Since the Tor anonymity network exists to anonymise and redirect internet traffic through a worldwide network of relays run by volunteers, so that it is impossible to figure out where the user is located, running government-sponsored Tor exit nodes would be a gross invasion of privacy, if not illegal, so the man said no.

"This is where I should have left my drink and walked away but they were clinging on to me and kept talking fast as if they knew I was about leave. The man told me: 'You are not obliged to do anything, just to hear us out. If you work with us there are benefits, for example if we ask you to crash a system in a public place and you would be arrested for that, we make sure you don't get arrested and nobody will know about it, not even the police," said the researcher.

When the researcher again indicated that he was not interested and that he wanted to leave, the agents turned threatening.
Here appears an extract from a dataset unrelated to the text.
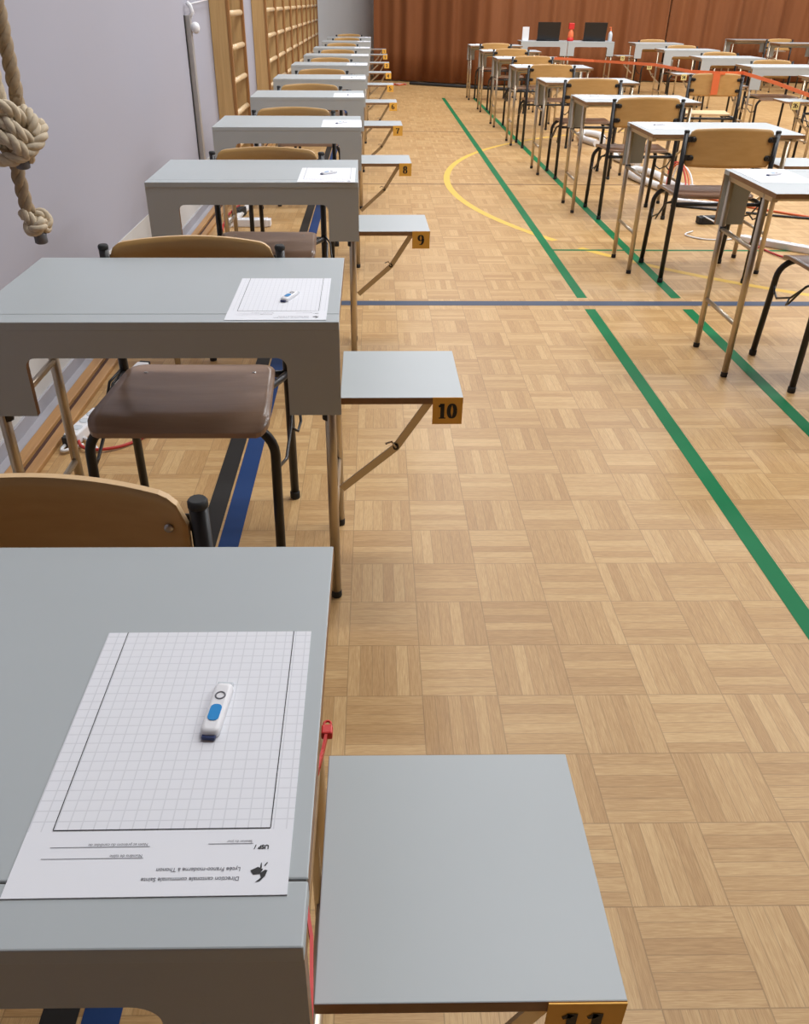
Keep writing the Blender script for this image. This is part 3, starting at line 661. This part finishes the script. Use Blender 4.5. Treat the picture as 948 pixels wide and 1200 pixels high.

If you don't work for us, the police will come seize your stuff

"The old man who showered me with compliments suddenly said: 'Look, we know about your Tor exit nodes, if you run them with us you will be able to make a living out of it, but if you don't and something illegal happens, we can't help you if the police visits your home and seizes your equipment,'" said the researcher.

"I replied, 'I'm not doing anything illegal,' but he didn't care about what I said. He continued: 'We recommend that you not speak to anybody about this because it's punishable by Article 60 of the law and it's too bad you've chosen this route.'"

The researcher told Buro Jansen & Janssen that he wanted his account to be published to warn the Dutch ethical hacking community. The non-profit says they verified that the source is genuine and that they have seen in the past that the Dutch secret service targets people to work for them who they think can easily be influenced, are vulnerable or unstable, or if they think there is anything the person has done that can be used to threaten them with.

"The agents [names redacted] threatened the person who wrote this account not to make it public. This threat has no moral or legal basis. If the secret service tries to recruit you, talk to your friends about it, to fellow hackspace users, community members, acquaintances, family and other people or even better, publish your story," said the agency.